Partial generalized crossed products, Brauer groups and a comparison of seven-term exact sequences

TL;DR

This paper explores partial generalized crossed products, their relation to Brauer groups, and compares exact sequences in the context of partial Galois extensions, extending classical results to non-commutative settings.

Contribution

It introduces a description of partial generalized crossed products via partial 1-cocycles and relates them to Brauer groups, extending the Chase-Harrison-Rosenberg sequence.

Findings

Partial generalized crossed products are described using partial 1-cocycles.

Any Azumaya algebra containing R as a maximal commutative subalgebra is a partial generalized crossed product.
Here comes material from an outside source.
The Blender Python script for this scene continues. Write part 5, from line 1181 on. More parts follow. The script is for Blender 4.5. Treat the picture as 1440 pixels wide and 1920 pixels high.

The relative Brauer group is a quotient of the class group of partial crossed products.

Abstract

Given a unital partial action $\alpha $ of a group $G$ on a commutative ring $R$ we denote by $ {\bf PicS} _{R^{\alpha}}(R) $ the Picard monoid of the isomorphism classes of partially invertible $R$-bimodules, which are central over the subring $R^{\alpha} \subseteq R$ of $\alpha$-invariant elements, and consider a specific unital partial representation $\Theta : G \to {\bf PicS} _{R^{\alpha}}(R), $ along with the abelian group $\mathcal {C}(\Theta/R)$ of the isomorphism classes of partial generalized crossed products related to $\Theta,$ which already showed their importance in obtaining a partial action analogue of the Chase-Harrison-Rosenberg seven-term exact sequence. We give a description of $\mathcal {C}(\Theta/R)$ in terms partial generalized products of the form $\mathcal D(f \Theta)$ where $f$ is partial $1$-cocycle of $G$ with values in a submonoid of $ {\bf PicS}_{R^{\alpha}}(R).$ Assuming that $G$ is finite and that $R^{\alpha} \subseteq R$ is a partial Galois extension, we prove that any Azumaya $R^\alpha$-algebra, containing $R$ as a maximal commutative subalgebra, is isomorphic to a partial generalized crossed product. Furthermore, we show that the relative Brauer group $\mathcal B(R/R^\alpha)$ can be seen as a quotient of $\mathcal {C}(\Theta/R)$ by a subgroup isomorphic to the Picard group of $R.$ Finally, we prove that the analogue of the Chase-Harrison-Rosenberg sequence, obtained earlier for partial Galois extensions of commutative rings, can be derived from a recent seven-term exact sequence established in a non-commutative setting.